Compacto Lusófono "é uma declaração" sem garantia de financiamento
O antigo secretário-geral adjunto da ONU e alto representante da União Africana para as parcerias com a Europa, Carlos Lopes [ao centro na foto], afirmou à Lusa que o Compacto Lusófono, é apenas "uma declaração", sem garantias de financiamento.
© Reuters
Economia Carlos Lopes
"Os instrumentos que permitem ter garantias de financiamento para os projetos não são instrumentos do tipo do Compacto. São outro tipo de programas", afirmou Carlos Lopes, numa entrevista à Lusa, em Lisboa, onde recebeu esta semana o "Prémio José Aparecido de Oliveira", da Comunidade dos Países de Língua Portuguesa (CPLP), que lhe tinha sido atribuído em 2016.

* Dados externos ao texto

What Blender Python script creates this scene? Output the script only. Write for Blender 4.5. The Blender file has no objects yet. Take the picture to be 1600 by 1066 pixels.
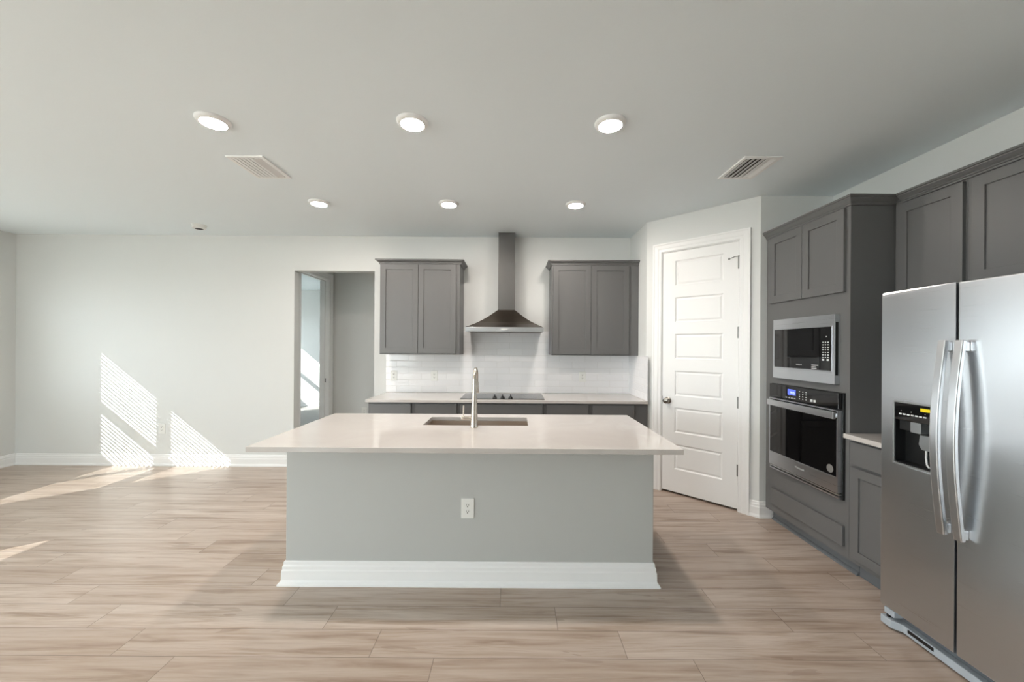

O académico guineense, que no ano passado foi considerado uma das 100 personalidades mais influentes de África, numa lista elaborada pela revista 'New African', afirmou que o modelo do Compacto "introduz muitas dúvidas".
"Porque estas organizações e países assinam muitas coisas", referiu, acrescentando: "e já vi muitos filmes".
Por isso, à cautela, vai dizendo "é ver para crer", quando questionado sobre a assinatura esta quarta-feira do Compacto para Angola.
O Compacto Lusófono é uma iniciativa lançada no final de 2018 pelo Banco Africano de Desenvolvimento (BAD) e pelo Governo português para financiar projetos privados em países africanos de língua portuguesa, com o apoio financeiro do BAD e com garantias do Estado português, que assim asseguram que o custo de financiamento seja mais baixo e com menos risco.
Para o professor da Universidade de Governança Nelson Mandela, na África do Sul, o que pode falhar neste modelo é pura e simplesmente "não haver desembolsos e ficar no domínio das declarações de princípio e das boas intenções" .
"Estou a introduzir um elemento de dúvida sobre a capacidade financeira de implementar essas declarações", reforçou.
Carlos Lopes foi ainda mais longe nas afirmações, considerando que é preciso que o modelo "seja traduzido em desembolsos reais", referindo: "Porque assinar grandes princípios de investimento, através de declarações... As declarações não são um instrumento financeiro, são fáceis de assinar, porque não obrigam as partes".
"Os recursos são fungíveis. Eu posso tirar de A e pôr em B, e depois mudar outra vez de B para A, e depois mudar outra vez de A para C", alertou o sociólogo.
Fundamentando, o antigo secretário-geral adjunto das Nações Unidas apontou alguns exemplos do que deveria estar definido no modelo do Compacto.
"Se eu assino um programa com o Fundo Monetário Internacional, tenho de assinar um determinado número de condicionalidades, mas o fundo tem de dizer quanto vai desembolsar na data tal. Portanto não é uma coisa assim vaga", indicou Carlos Lopes.
"Se eu fizer um empréstimo e contrair uma dívida soberana junto de um país terceiro eu tenho um contrato, que específica exatamente quanto eu vou receber, com que modalidade e com que taxa de juro. Tudo isso é muito, muito explicito, fica muito definido em termos jurídicos e legais. O Compacto é uma declaração", concluiu.
O vice-presidente do Banco Africano de Desenvolvimento (BAD) Mateus Magala disse na quarta-feira que espera assinar ainda este mês todos os Compactos específicos para cada país lusófono, salientando o interesse de várias instituições financeiras multilaterais.